The first step in removing the coordination layer would be to change Orders::OrderFinalization class.

class Orders::OrderFinalization
  def call(order_id)
    Orders::Order.find(order_id)
    # do the ordery things

    event = OrderFinalized.new(order_id: order.id, ...)
    EventDispatcher.dispatch(event)
  end
end

Here we create the event as in the example from the previous article, but instead of returning it, we pass it to a mysterious EventDispatcher. We will see what’s inside in a moment, but first, let’s see the other end. We used the event to trigger something in the Inventory and Loyalty contexts. Let’s take the former and see how we can adapt to the new code architecture.

class Inventory::OrderFinalizedHandler
  def handle(event)
    event[:items].each do |item|
      next unless item[:product_id] # might be shipping or something
      # do something decreasing product availability in the warehouse
    end
  end
end

We know that the event will include an items array and we know how it will look - this is our internal contract for communication between contexts. Based on that, we iterate over this array and decrease the availability in a way that’s only known to the Inventory area. We would do something similar in the Loyalty area to add loyalty points based on order’s… something (total price? presence of special items?).

Now, how do we connect these two?

The dispatcher itself

An inline dispatcher is a really simple moduleCould be a class as well, but it does not have any state, which is better expressed by the module, which connects events to their handlers. It could look like this:

module EventDispatcher
  def self.dispatch(event)
    handlers(event.class).each do |handler|
      handler.new.handle(event)
    end
  end

  def self.handlers(event_class)
    case event_class
    when Orders::OrderFinalized
      [Inventory::OrderFinalizedHandler, Loyalty::OrderFinalizedHandler]
    # ...
    end
  end
end

If you want, you could use some magic to auto-infer the name of the handler from the name of the event, but to be honest, I like the explicity here. It acts like a “router of dependencies” between different areas of your application.

What did we gain?

If you are not convinced, this style might not be for you. But let me just quickly list why I think this code architecture is better:

• It creates a clear distinction between “core” business logic (in our example: finalizing the order) and side-effects (adding loyalty points, adjusting values in the warehouse). If we managed to separate it this way it usually means that the side-effects could be handled asynchronously in the future, we’d just have to prepare the interface and infrastructure for that.
• We got rid of the shady “coordination layer”, which very often feels unnatural to me.
• Emitting events is done in the domain code itself. In the previous implementation the domain code created an event object but returned it to the coordination layer. It was not clear why to return an event in the first place.
• We can still wrap everything in a transaction and we keep the full transactionality of a monolith, while at the same time we are one step closer to more independent modules (context). They are only bound together by a single EventDispatcher and its handlers list.
• If, at some point in the future, your project starts to call for splitting it up into multiple services, you have almost-ready foundation for it. You know the dependencies, you just need to figure out transactionality (good luck!) or realize that with a few extra steps you don’t need the wrapping transaction at all.

Few extra notes

You should never rely on the return value of the handler or on the order of execution of the handlers. If you do, you are still too coupled. In fact, you can enfoce it with calling each handler in a separate thread and just watching if no thread is throwing exceptions.

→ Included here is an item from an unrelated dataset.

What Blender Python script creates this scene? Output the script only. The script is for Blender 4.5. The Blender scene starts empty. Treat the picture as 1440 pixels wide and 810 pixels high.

This is not exactly legal in terms of Domain-Driven Design. DDD principles are quite clear that business logic in different contexts (aggregates) should not be executed under common transaction, instead it should be asynchronous. Good news is that nobody said we are doing proper DDD - this pattern can be used without it. Or if you want to be closer to the principles, you could simply not write a spanning transaction.

That’s it, that’s the whole idea behind the “inline event dispatcher”. I hope I showed you how this can make your codebase less coupled and stating dependencies more clear.